Only something as cataclysmic as war could break down the social and psychological barriers behind which they operate. And yet, when necessary, the women of England step into the breach left by their men-folk.

The war moves into a more brutal phase, and the harsh realities of rationing kick in. The women of Cheshire realise they are facing pressure and responsibilities previously unknown. And so they band together to form the Great Paxford Women's Institute, an organisation that not only allows them to support and help one another, but also to show the heights of ingenuity of which they are capable in the nation's hour of need - not just in the matter of baking sponges and making jam, but also in taking a decisive role in local community life.

The series is written by Simon Block and inspired by the non-fiction book Jambusters, written by Julie Summers, about the contribution of the Women's Institutes across Britain during the war, and the many ways in which they improved life and morale for wartime Britons.

Summers herself has a cameo appearance in Home Fires, of which she says, "My grandmother, a life-long WI member, would undoubtedly approve of me wearing a hat."

The first three episodes have been directed by Bruce Goodison with Robert Quinn directing the final three.

War trundles on in the background here, propelling the action rather than directly shaping it.
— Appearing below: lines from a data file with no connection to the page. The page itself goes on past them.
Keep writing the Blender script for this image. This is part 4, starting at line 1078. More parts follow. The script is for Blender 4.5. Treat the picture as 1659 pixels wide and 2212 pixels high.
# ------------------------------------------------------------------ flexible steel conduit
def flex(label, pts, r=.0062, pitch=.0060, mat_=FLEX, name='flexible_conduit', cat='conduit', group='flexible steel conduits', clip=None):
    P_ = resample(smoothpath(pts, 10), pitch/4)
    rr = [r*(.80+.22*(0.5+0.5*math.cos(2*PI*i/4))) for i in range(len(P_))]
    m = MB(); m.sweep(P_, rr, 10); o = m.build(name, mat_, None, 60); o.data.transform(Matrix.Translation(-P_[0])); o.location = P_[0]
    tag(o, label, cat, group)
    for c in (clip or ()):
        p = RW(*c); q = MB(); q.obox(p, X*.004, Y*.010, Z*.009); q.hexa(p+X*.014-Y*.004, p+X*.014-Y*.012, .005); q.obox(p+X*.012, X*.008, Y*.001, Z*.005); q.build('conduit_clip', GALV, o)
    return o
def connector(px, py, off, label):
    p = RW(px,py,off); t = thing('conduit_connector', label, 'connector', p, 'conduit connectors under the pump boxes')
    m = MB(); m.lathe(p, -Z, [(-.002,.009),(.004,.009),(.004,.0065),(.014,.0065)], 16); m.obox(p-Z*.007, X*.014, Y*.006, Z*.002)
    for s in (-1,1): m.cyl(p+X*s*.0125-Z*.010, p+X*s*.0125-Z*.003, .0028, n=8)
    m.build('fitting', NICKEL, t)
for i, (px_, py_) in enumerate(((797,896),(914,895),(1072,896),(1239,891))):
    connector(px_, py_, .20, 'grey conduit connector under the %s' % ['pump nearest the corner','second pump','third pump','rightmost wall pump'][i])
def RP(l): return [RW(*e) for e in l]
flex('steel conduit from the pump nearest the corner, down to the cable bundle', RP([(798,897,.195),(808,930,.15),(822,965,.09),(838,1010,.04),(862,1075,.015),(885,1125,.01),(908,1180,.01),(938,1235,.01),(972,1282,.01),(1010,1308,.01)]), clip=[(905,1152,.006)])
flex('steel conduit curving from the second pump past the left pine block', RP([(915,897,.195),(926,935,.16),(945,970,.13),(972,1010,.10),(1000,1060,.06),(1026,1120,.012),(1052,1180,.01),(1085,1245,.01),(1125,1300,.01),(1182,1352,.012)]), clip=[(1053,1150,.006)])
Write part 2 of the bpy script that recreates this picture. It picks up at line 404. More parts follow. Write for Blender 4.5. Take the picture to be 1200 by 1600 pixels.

Within the village, the main business of the drama is personal and local as the women begin to put aside their differences and step outside the narrow confines of their previous lives.

For the younger women, war is an opportunity - the excitement of RAF officers passing through the village, a chance at change and modernisation - whereas for the older ones it is more harrowing, but also, undeniably, a time to forge new bonds, new roles, demonstrate their under-used resourcefulness.

The period setting means Home Fires manages to seem a slightly cosy, distanced kind of drama, but the actual business of the plot is far more modern. Behind the device of making jam, the women of Cheshire are confronting bigger matters, something Samantha Bond found out fast.

"When I got a phone call from my agent saying they were going to make a series about the Women's Institute based on a book called Jambusters, there was a bit of my heart that fell. I've been very vocal about the lack of parts for middle aged ladies and then I thought, 'They're going to have us make jam.' Then I read the first two scripts and I was absolutely captivated."